What makes his films so compelling is that he is not willing to give easy answers about either humanity or nature, and he really eschews limiting ideological categories. He obviously does love nature and spends a great deal of time depicting its beauty in his numerous nature documentaries - and he also shows his great enjoyment in tracking down his fellow human beings who similarly venture into nature seeking new and mystical experiences. Just look at "The White Diamond" or "The Wheel of Time."
However, many people don't understand how Herzog is shaped by his own German background and by the very ancient religious, literary, and artistic tradition that underlies it that does indeed see man as apart from nature. His comment that he feels the most affinity with the artists of the late Middle Ages is especially interesting in this regard.

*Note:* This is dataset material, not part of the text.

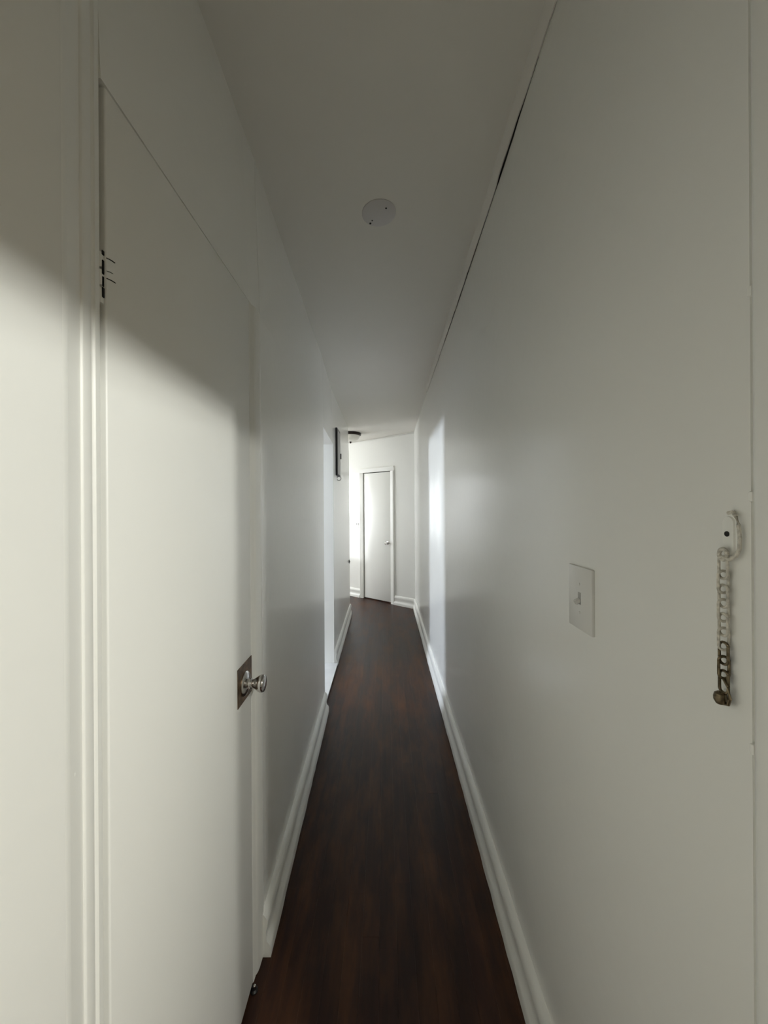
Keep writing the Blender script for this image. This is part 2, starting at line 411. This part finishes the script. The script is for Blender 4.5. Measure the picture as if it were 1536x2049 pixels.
# knob
K = MB(); K.bbox(-.4080 + ox, -.4055 + ox, 1.053 + oy, 1.162 + oy, .893, 1.001, .0008, 1)
plate = K.build('lock_plate', 'brassplate', D)
plate['label'] = 'tarnished square brass plate'
kb = MB()
kb.lathe([(.034, 0), (.034, .003), (.031, .006), (.024, .008), (.014, .0095), (.0125, .0135), (.0125, .016), (.0140, .0165), (.0140, .019), (.0110, .0205), (.0108, .024), (.0135, .029), (.0180, .0355), (.0225, .042), (.0245, .047), (.0245, .052), (.0225, .0560), (.018, .0578), (.0, .058)],
         40, Matrix.Translation((-.4055 + ox, 1.104 + oy, .942)) @ Matrix.Rotation(PI / 2, 4, 'Y'))
k = kb.build('knob', 'chrome', D, smooth=True, angle=40); k['label'] = 'chrome door knob'
kb = MB()
for a in (.9, 4.0): kb.lathe([(.0028, 0), (.0026, .0012), (0, .0016)], 10, Matrix.Translation((-.4002 + ox, 1.104 + .025 * math.cos(a) + oy, .942 + .025 * math.sin(a))) @ Matrix.Rotation(PI / 2, 4, 'Y'))
kb.build('screw', 'dark', k)

# small metal nub at the foot of the latch casing
b = MB(); b.lathe([(.011, 0), (.011, .004), (.007, .008), (.006, .016), (.0, .017)], 16)
o = b.build('floor_bolt', 'black', None, smooth=True, loc=(-.400, 1.150, 0)); tag(o, 'tiny dark metal nub with a shiny tip at the foot of the left door casing', 'floor bolt')
b = MB(); t = bmesh.new(); bmesh.ops.create_uvsphere(t, u_segments=12, v_segments=8, radius=.0042); b.merge(t, Matrix.Translation((.002, -.002, .0175)))
b.build('tip', 'chrome', o, smooth=True)

# ------------------------------------------------------------------ far door in the slanted wall
D2 = empty('door_2', (W0[0], W0[1], 0), TH); tag(D2, 'narrow white flush closet door with small knob at the far end of corridor', 'door', kind=STR)
b = MB(); b.bbox(D0 + .008, D1 - .012, -.045, -.006, .018, DZ - .010, .002, 2); b.build('slab', 'door', D2, smooth=True)
cp = [(0, -.03), (0, .010), (.010, .016), (.045, .018), (.058, .024), (.068, .022), (.070, -.001)]
b = MB(); b.poly_prism([(D0 - u, v) for u, v in cp], 0, DZ); b.build('side_casing', 'trim', D2, smooth=True)
b = MB(); b.poly_prism([(D1 + u, v) for u, v in cp], 0, DZ); b.build('side_casing', 'trim', D2, smooth=True)
b = MB()
t = bmesh.new(); pr = [(v, DZ + u) for u, v in cp]
A = [t.verts.new((D0 - .071, y, z)) for y, z in pr]; B_ = [t.verts.new((D1 + .071, y, z)) for y, z in pr]
for i in range(len(pr)):
    j = (i + 1) % len(pr); t.faces.new((A[i], A[j], B_[j], B_[i]))
t.faces.new(A); t.faces.new(B_[::-1]); b.merge(t); b.build('head_casing', 'trim', D2, smooth=True)
b = MB(); b.lathe([(.026, 0), (.026, .004), (.012, .008), (.010, .028), (.022, .040), (.025, .050), (.021, .058), (0, .060)], 28, Matrix.Translation((D0 + .062, -.006, .895)) @ Matrix.Rotation(-PI / 2, 4, 'X'))
o = b.build('knob', 'chrome', D2, smooth=True); o['label'] = 'small chrome knob'
# threshold in shade under it
b = MB(); b.box(D0, D1, -.12, -.004, 0, .012); b.build('sill', 'wood', D2)

# switch plate left of the far door
P = empty('switch_plate', (*onfar(1.112, 0), 1.163), TH)
tag(P, 'white double switch plate on the far wall left of the narrow door', 'switch')
b = MB(); b.bbox(-.040, .040, 0, .006, -.068, .068, .0025, 2); b.build('plate', 'plate', P, smooth=True)
for dx in (-.018, .018):
    b = MB(); b.bbox(dx - .007, dx + .007, .004, .012, -.016, .016, .002, 2); b.build('toggle', 'panelgrey', P)

# ------------------------------------------------------------------ open doorway on the left: lining and saddle
b = MB()
b.poly_prism([(-.4335, 2.712), (-.4335, 2.7205), (-.56, 2.7205), (-.56, 2.712)], 0, 2.01)
b.poly_prism([(-.4690, 3.4885), (-.4690, 3.502), (-.602, 3.502), (-.602, 3.4885)], .026, 2.01)
tag(b.build('trim_2', 'wall'), 'plain white lining of the open doorway on the left', 'trim', kind=STR)
b = MB(); b.bbox(-.70, -.437, 2.722, 3.4885, .010, .026, .003, 2)
o = b.build('door_saddle', 'saddle', None, smooth=True); tag(o, 'white raised threshold across the open doorway on the left', 'threshold')
b = MB(); b.box(-.69, -.452, 2.725, 3.486, 0, .0105); b.build('base', 'black', o)

# ------------------------------------------------------------------ electric panel on the left wall past the doorway
P = empty('electric_panel', (-.4695, 3.79, 1.97)); tag(P, 'dark-edged electric panel mounted high on left wall past the open doorway', 'electric panel')
b = MB(); b.bbox(-.001, .017, -.115, .125, -.225, .232, .002, 2); b.build('frame', 'black', P)
b = MB(); b.bbox(.016, .0215, -.106, .104, -.212, .206, .0015, 2); b.build('door', 'panelgrey', P)
b = MB(); b.bbox(.017, .030, .096, .120, -.045, .010, .003, 2); b.build('latch', 'black', P)
o = MB().tube([(.017 + .019 * math.cos(a), .010, -.248 + .021 * math.sin(a)) for a in [2 * PI * k / 20 for k in range(20)]], .0035, 8, True).build('cable_ring', 'panelgrey', P, smooth=True)

# small dark catch at the corner
b = MB(); b.bbox(-.4795, -.470, 5.03, 5.055, .70, .745, .002, 2); b.bbox(-.472, -.462, 5.036, 5.05, .712, .726, .002, 2)
tag(b.build('wall_catch', 'black'), 'tiny dark metal catch low on the left wall at its far corner', 'catch')

# ------------------------------------------------------------------ flush-mount ceiling lamp round the corner
zl = interp(ZC, 5.5)
P = empty('ceiling_lamp', (-.487, 5.50, zl)); tag(P, 'bronze flush-mount ceiling lamp with frosted glass bowl at the far corner', 'ceiling lamp')
MB().lathe([(.135, .002), (.148, -.004), (.152, -.020), (.147, -.034), (.136, -.038), (.125, -.03), (0, -.028)], 40).build('rim', 'bronze', P, smooth=True)
MB().lathe([(.136, -.034), (.132, -.052), (.118, -.076), (.094, -.098), (.060, -.114), (.020, -.121), (0, -.122)], 40).build('bowl', 'glassbowl', P, smooth=True)
MB().lathe([(.013, -.118), (.016, -.124), (.010, -.129), (.012, -.135), (.007, -.144), (0, -.147)], 20).build('finial', 'bronze', P, smooth=True)

# blank cover on the near ceiling
zc = zceil(-.017, 1.512)
sl = math.atan((interp(ZC, 1.6) - interp(ZC, 1.5)) / .1)
P = empty('ceiling_cover', (-.017, 1.512, zc)); P.rotation_euler = (sl, -math.atan(.055 / .83), 0); tag(P, 'round grey-white blank cover plate on the near ceiling', 'cover plate')
MB().lathe([(.067, .003), (.067, -.0022), (.064, -.0042), (0, -.0048)], 48).build('disc', 'cover', P, smooth=True)
for dx, dy, r in ((.028, -.026, .0034), (-.036, .044, .0042), (-.028, .030, .0026)):
    MB().lathe([(r, -.0030), (r, -.0056), (r * .6, -.0062), (0, -.0063)], 12).build('screw', 'dark', P, loc=(dx, dy, 0))

# ------------------------------------------------------------------ right wall: light switch
P = empty('light_switch', (XR, .810, 1.2525)); tag(P, 'white single toggle light switch plate on the near right wall', 'switch')
b = MB(); b.bbox(-.0065, .001, -.048, .048, -.0665, .0665, .0022, 2); b.build('plate', 'plate', P, smooth=True)
b = MB(); b.box(-.0070, -.0060, -.0055, .0055, -.0125, .0125); b.build('slot', 'panelgrey', P)
b = MB(); t = bmesh.new(); bmesh.ops.create_cube(t, size=1); bmesh.ops.bevel(t, geom=t.edges[:], offset=.15, segments=2, affect='EDGES')
b.merge(t, Matrix.Translation((-.011, 0, -.006)) @ Matrix.Rotation(-.5, 4, 'Y') @ Matrix.Diagonal((.014, .0075, .0095, 1))); b.build('toggle', 'plate', P, smooth=True)
for z in (-.030, .030): MB().lathe([(.0032, 0), (.0028, .0012), (0, .0014)], 12, Matrix.Rotation(-PI / 2, 4, 'Y')).build('screw', 'plate', P, loc=(-.0063, 0, z), smooth=True)

# ------------------------------------------------------------------ right edge: entrance door casing
b = MB(); b.poly_prism([(.555, .385), (.424, .385), (.4165, .387), (.4115, .392), (.4085, .400), (.4080, .410), (.4095, .424), (.4125, .4305), (.419, .4328), (.555, .4328)], 0, 2.06)
o = b.build('trim_3', 'trim', smooth=True, angle=50); tag(o, 'painted jamb of the entrance doorway at the right edge', 'trim', kind=STR)
for z in (1.690, 1.458, 1.172):
    MB().bbox(.412, .424, .4315, .4375, z - .006, z + .006, .002, 2).build('paint_bridge', 'trim', o, smooth=True)
b = MB(); b.lathe([(.0055, 0), (.0055, .002), (.0045, .004), (0, .005)], 18, Matrix.Translation((.4085, .4035, 1.012)) @ Matrix.Rotation(-PI / 2, 4, 'Y')); k = b.build('bolt', 'chrome', o, smooth=True); k['label'] = 'small shiny bolt head'

# ------------------------------------------------------------------ door chain
P = empty('door_chain', (XR, .4635, 1.205)); tag(P, 'paint-crusted door security chain hanging beside the jamb at the right edge', 'door chain')
# local: x = -out of the wall, y along it, z up
b = MB()
t = bmesh.new(); pts = []
for k in range(17):
    a = PI * k / 16; pts.append((.0085 * math.cos(a), .222 + .0085 * math.sin(a)))
for k in range(17):
    a = PI + PI * k / 16; pts.append((.0085 * math.cos(a), .190 + .0085 * math.sin(a)))
f0 = [t.verts.new((.001, y, z)) for y, z in pts]; f1 = [t.verts.new((-.0020, y * .86, .206 + (z - .206) * .95)) for y, z in pts]
t.faces.new(f0); t.faces.new(f1[::-1])
for i in range(len(pts)):
    j = (i + 1) % len(pts); t.faces.new((f0[i], f0[j], f1[j], f1[i]))
b.merge(t); b.build('mount_plate', 'trim', P, smooth=True)
MB().lathe([(.0033, 0), (.0033, .0008), (0, .0009)], 14, Matrix.Rotation(-PI / 2, 4, 'Y')).build('screw_hole', 'dark', P, loc=(-.0019, .001, .2085))
hook = [(-.003, -.002, .234), (-.004, -.009, .235), (-.005, -.0145, .230), (-.005, -.0175, .220), (-.005, -.0190, .205), (-.005, -.0185, .193), (-.006, -.0155, .184), (-.008, -.009, .179), (-.009, -.002, .181)]
MB().tube(hook, .0022, 8).build('hook', 'paintmetal', P, smooth=True)
def link(name, m, z, flip, sz=1.0):
    L, Wd, r = .0085 * sz, .0048 * sz, .0017
    pts = []
    for k in range(10): a = PI * k / 9; pts.append((Wd * math.cos(a), L + Wd * math.sin(a)))
    for k in range(10): a = PI + PI * k / 9; pts.append((Wd * math.cos(a), -L + Wd * math.sin(a)))
    c, s_ = (math.cos(.25), math.sin(.25)) if not flip else (math.cos(1.15), math.sin(1.15))
    return MB().tube([(-.0078 - u * s_, u * c, z + v) for u, v in pts], r, 8, True).build(name, m, P, smooth=True)
b = MB().tube([(-.0078, .0055 * math.cos(a), .184 + .0065 * math.sin(a)) for a in [2 * PI * k / 18 for k in range(18)]], .0024, 8, True); b.build('eye_ring', 'paintmetal', P, smooth=True)
for k in range(9):
    z = .168 - k * .0172
    link('chain_link', 'paintmetal' if k < 6 else 'brass', z, k % 2 == 1)
b = MB(); b.lathe([(.0, -.0085), (.0045, -.0072), (.0068, -.003), (.0070, .001), (.0060, .005), (.003, .0072), (0, .0075)], 20, Matrix.Translation((-.0095, .003, .010))); b.build('end_knob', 'brass', P, smooth=True)
MB().tube([(-.0085, 0, .004), (-.0085, -.0065, .006), (-.0085, -.0088, .013), (-.008, -.006, .027), (-.008, 0, .034)], .0019, 8).build('end_loop', 'brass', P, smooth=True)

# ------------------------------------------------------------------ windows of the two rooms
def window(name, x0, y0, y1, z0, z1, label):
    W = empty(name, (x0, (y0 + y1) / 2, z0)); tag(W, label, 'window', kind=STR)
    h = (y1 - y0) / 2; H_ = z1 - z0; f = .045
    b = MB(); b.box(-.09, -.03, -h, -h + f, 0, H_); b.box(-.09, -.03, h - f, h, 0, H_); b.box(-.09, -.03, -h + f, h - f, 0, f); b.box(-.09, -.03, -h + f, h - f, H_ - f, H_)
    b.build('frame', 'trim', W)
    if H_ > 1:
        MB().box(-.085, -.035, -h + f, h - f, H_ / 2 - .02, H_ / 2 + .02).build('meeting_rail', 'trim', W)
        MB().box(-.063, -.059, -h + f, h - f, f, H_ / 2 - .02).build('pane', 'glass', W)
        MB().box(-.063, -.059, -h + f, h - f, H_ / 2 + .02, H_ - f).build('pane', 'glass', W)
    else:
        MB().box(-.085, -.035, -.03, .03, f, H_ - f).build('mullion', 'trim', W)
        MB().box(-.063, -.059, -h + f, -.03, f, H_ - f).build('pane', 'glass', W)
        MB().box(-.063, -.059, .03, h - f, f, H_ - f).build('pane', 'glass', W)
window('window_1', -4.65, 2.40, 3.20, 1.49, 2.05, 'white high window in the side room beyond the open doorway')
window('window_2', -3.20, 5.70, 7.50, .75, 2.15, 'wide white sash window in the room round the far corner')

# ------------------------------------------------------------------ hall lamp: two bare bulbs on a bar, its light comes through the entrance doorway
P = empty('hall_lamp', (1.63, -.775, 2.75)); tag(P, 'two-bulb ceiling lamp in the entrance hall right of the viewer', 'ceiling lamp')
MB().lathe([(.06, 0), (.06, -.012), (.045, -.022), (0, -.024)], 28).build('canopy', 'bronze', P, smooth=True)
MB().lathe([(.009, -.02), (.009, -.26), (0, -.26)], 12).build('stem', 'bronze', P, smooth=True)
MB().bbox(-.012, .012, -.20, .20, -.27, -.246, .004, 2).build('bar', 'bronze', P)
for dy, zb, pw in ((.185, 2.40, 70), (-.185, 2.55, 52)):
    z = zb - 2.75
    MB().lathe([(.012, max(z + .05, -.262)), (.012, z + .02), (0, z + .02)] if z < -.3 else [(.012, -.27), (.012, -.282), (0, -.282)], 12).build('socket', 'bronze', P, loc=(0, dy, 0))
    bz = z if z < -.3 else -.30
    MB().lathe([(0, -.028), (.014, -.024), (.024, -.012), (.028, 0), (.022, .014), (.012, .022), (0, .022)], 20).build('bulb', 'bulb', P, loc=(0, dy, bz), smooth=True)
    l = bpy.data.lights.new('bulb_light', 'POINT'); l.energy = pw; l.color = (.99, 1, .93); l.shadow_soft_size = .04
    lo = bpy.data.objects.new('bulb_light', l); C.objects.link(lo); lo.parent = P; lo.location = (0, dy, bz - .10)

I appreciate the fact that Herzog gives us a unique and strongly individualistic perspective that escapes the dull and predictable ideological confines of much of today's filmmaking. Herzog is a true artist and individual, and for that he is irreplaceable.
Herzog actually loves nature and cares about the environment, but he is also in awe of its danger and power and does not agree with those who overlook it or falsely romanticize it.